The Goethean Image Of Helen’s Veil In Benjamin And Gabrichevskii

Jamilya Nazyrova, University of Southern California

My paper is concerned with imagery parallelism in Walter Benjamin’s and Aleksandr Gabrichevskii’s aesthetic theories of the 1920s. By exploring the origin and meaning of the typologically similar metaphor of the external form in Benjamin’s Goethe’s Elective Affinities and in Gabrichevskii’s theoretical works on art and architecture, I will demonstrate that they both appeal to the same mythology of the veil in their phenomenological polemics against metaphysics.

Both Benjamin and Gabrichevskii turn to the external form imagery in their discussions of art, and, in particular, use the theme of the physical body and its external form as a veil (W.Benjamin. Goethe’s Elective Affinities; On Beautiful Semblance) and as a garment and a shell (A.Gabrichevskii. Odezhda i zdanie; Prostranstvo i massa v arkhitekture, K voprosy o stroenii khudozhestvennogo obraza v arkhitekture). Juxtaposing Gabrichevskii’s ideas and images to Benjamin’s article (especially in reference to Goethe), Georg Simmel’s work Goethe, (which introduces the Goethean myth of Helen’s veil in the phenomenological discussion of beauty) and Goethe’s natural science works allows me to apply a Goethean context for Gabrichevskii’s shell-images as well.

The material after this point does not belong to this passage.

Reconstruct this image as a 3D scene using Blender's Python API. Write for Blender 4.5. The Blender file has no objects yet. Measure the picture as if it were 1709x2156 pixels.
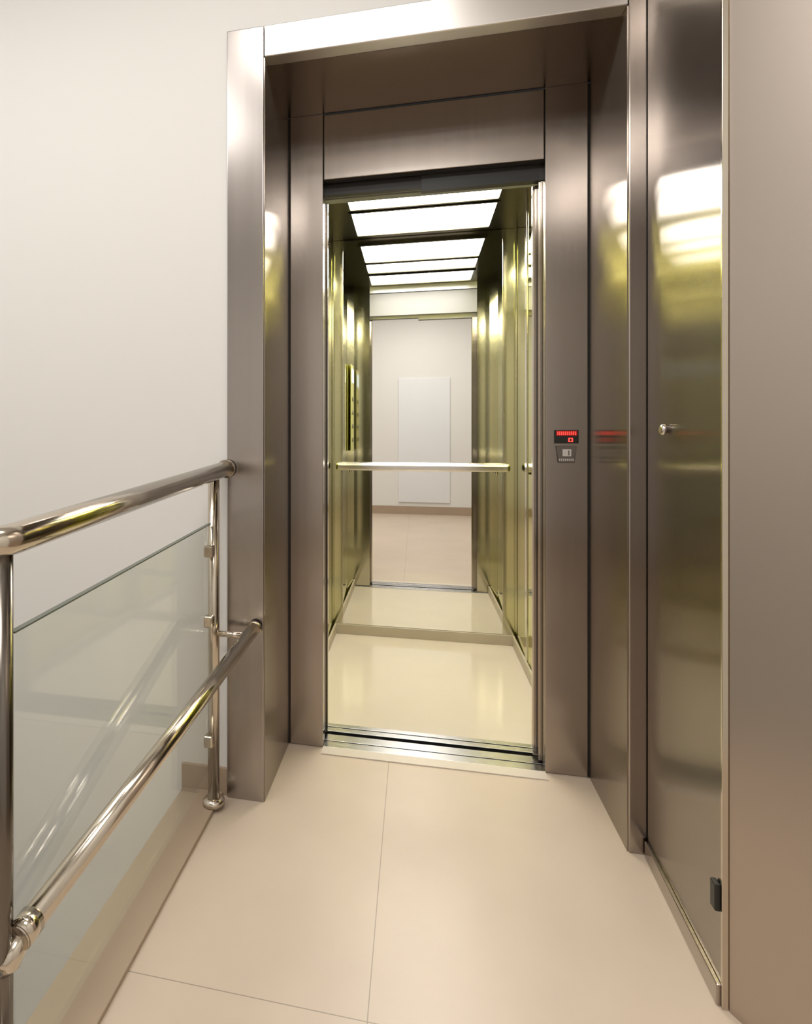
import bpy, bmesh, math, random
from mathutils import Vector
random.seed(3)
SC = bpy.context.scene
COL = SC.collection
SC.view_settings.view_transform = 'Standard'
SC.view_settings.look = 'None'

# ------------------------------------------------------------------ materials
def new_mat(name):
    m = bpy.data.materials.new(name); m.use_nodes = True
    nt = m.node_tree
    return m, nt, nt.nodes['Principled BSDF']

def metal(name, col, rough, stretch=(90, 90, 1.2), var=0.03, rvar=0.1, aniso=0.0, rot=0.0):
    m, nt, p = new_mat(name)
    tc = nt.nodes.new('ShaderNodeTexCoord'); mp = nt.nodes.new('ShaderNodeMapping')
    mp.inputs['Scale'].default_value = stretch
    nz = nt.nodes.new('ShaderNodeTexNoise'); nz.inputs['Scale'].default_value = 1.0; nz.inputs['Detail'].default_value = 3
    nt.links.new(tc.outputs['Object'], mp.inputs['Vector']); nt.links.new(mp.outputs['Vector'], nz.inputs['Vector'])
    mx = nt.nodes.new('ShaderNodeMix'); mx.data_type = 'RGBA'
    mx.inputs[6].default_value = tuple(c*(1-var) for c in col)+(1,)
    mx.inputs[7].default_value = tuple(min(1, c*(1+var)) for c in col)+(1,)
    nt.links.new(nz.outputs['Fac'], mx.inputs[0]); nt.links.new(mx.outputs[2], p.inputs['Base Color'])
    mr = nt.nodes.new('ShaderNodeMapRange')
    mr.inputs['To Min'].default_value = rough*(1-rvar); mr.inputs['To Max'].default_value = rough*(1+rvar)
    nt.links.new(nz.outputs['Fac'], mr.inputs['Value']); nt.links.new(mr.outputs['Result'], p.inputs['Roughness'])
    p.inputs['Metallic'].default_value = 1.0
    if aniso:
        tg = nt.nodes.new('ShaderNodeTangent'); tg.direction_type = 'RADIAL'; tg.axis = 'Z'
        nt.links.new(tg.outputs[0], p.inputs['Tangent']); p.inputs['Anisotropic'].default_value = aniso
        p.inputs['Anisotropic Rotation'].default_value = rot
    return m

def plain(name, col, rough=0.5, var=0.04, scale=4.0, metallic=0.0):
    m, nt, p = new_mat(name)
    tc = nt.nodes.new('ShaderNodeTexCoord')
    nz = nt.nodes.new('ShaderNodeTexNoise'); nz.inputs['Scale'].default_value = scale; nz.inputs['Detail'].default_value = 4
    nt.links.new(tc.outputs['Object'], nz.inputs['Vector'])
    mx = nt.nodes.new('ShaderNodeMix'); mx.data_type = 'RGBA'
    mx.inputs[6].default_value = tuple(c*(1-var) for c in col)+(1,)
    mx.inputs[7].default_value = tuple(min(1, c*(1+var)) for c in col)+(1,)
    nt.links.new(nz.outputs['Fac'], mx.inputs[0]); nt.links.new(mx.outputs[2], p.inputs['Base Color'])
    p.inputs['Roughness'].default_value = rough; p.inputs['Metallic'].default_value = metallic
    return m

def glow(name, col, s):
    m, nt, p = new_mat(name)
    p.inputs['Base Color'].default_value = tuple(col)+(1,)
    p.inputs['Emission Color'].default_value = tuple(col)+(1,)
    p.inputs['Emission Strength'].default_value = s
    return m

def tiles(name, col, grout, x0, y0, size):
    m, nt, p = new_mat(name)
    geo = nt.nodes.new('ShaderNodeNewGeometry'); sx = nt.nodes.new('ShaderNodeSeparateXYZ')
    nt.links.new(geo.outputs['Position'], sx.inputs[0])
    ds = []
    for ax, o in (('X', x0), ('Y', y0)):
        a = nt.nodes.new('ShaderNodeMath'); a.operation = 'SUBTRACT'; a.inputs[1].default_value = o - 20*size
        b = nt.nodes.new('ShaderNodeMath'); b.operation = 'PINGPONG'; b.inputs[1].default_value = size/2
        nt.links.new(sx.outputs[ax], a.inputs[0]); nt.links.new(a.outputs[0], b.inputs[0]); ds.append(b)
    mn = nt.nodes.new('ShaderNodeMath'); mn.operation = 'MINIMUM'
    nt.links.new(ds[0].outputs[0], mn.inputs[0]); nt.links.new(ds[1].outputs[0], mn.inputs[1])
    lt = nt.nodes.new('ShaderNodeMath'); lt.operation = 'LESS_THAN'; lt.inputs[1].default_value = 0.0012
    nt.links.new(mn.outputs[0], lt.inputs[0])
    nz = nt.nodes.new('ShaderNodeTexNoise'); nz.inputs['Scale'].default_value = 2.5; nz.inputs['Detail'].default_value = 5
    nt.links.new(geo.outputs['Position'], nz.inputs['Vector'])
    mx = nt.nodes.new('ShaderNodeMix'); mx.data_type = 'RGBA'
    mx.inputs[6].default_value = tuple(c*0.86 for c in col)+(1,); mx.inputs[7].default_value = tuple(min(1, c*1.12) for c in col)+(1,)
    nt.links.new(nz.outputs['Fac'], mx.inputs[0])
    m2 = nt.nodes.new('ShaderNodeMix'); m2.data_type = 'RGBA'; m2.inputs[7].default_value = tuple(grout)+(1,)
    nt.links.new(lt.outputs[0], m2.inputs[0]); nt.links.new(mx.outputs[2], m2.inputs[6])
    nt.links.new(m2.outputs[2], p.inputs['Base Color'])
    p.inputs['Roughness'].default_value = 0.36
    return m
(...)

Both authors’ theories aim to position themselves against the paradigm of beauty as semblance associated with Plato and Kant. These theories aim to overcome the dichotomy of transcendental beauty as eidos and of material beauty as semblance. Benjamin uses the image of Helen’s veil from Faust II to present beauty as a unity of appearance and transcendent truth, “of veil and veiled” (W.Benjamin. Goethe’s Elective affinities), which is achieved in art and nature, and insists that the Kantian rational doctrine remains methodologically true, while beauty “holds in itself not the idea but rather the latter’s secret” (ibid). By comparison, Gabrichevskii’s presentation displays an inversion in the interpretation of the shell-image. He abolishes the speculative concept of beauty in substituting it with the semi-empirical concept of “plastic value” (plasticheskaia tsennost’). In insisting on the plastic syncretism of a kernel and its shell, he refers to the sensually perceptible form as a subject of the experience of plastic value. The independent value of the shell, according to him, is the outcome of the evolution from nature to art (Morphologiia iskusstva, Prostranstvo i massa v arkhitekture).

In comparing Benjamin’s and Gabrichevskii’s interpretations of the outward form I aim to explore the extent to which the similarity in Benjamin’s and Gabrichevskii’s interpretations of the outward form imagery is inspired by the same source (Simmel’s Goethe), and the extent to which the variations in both Benjamin’s and Gabrichevskii’s theories originate from the contradiction in contemporaneous literary scholarship, which considers Goethe as representative of either Classicism or the Baroque.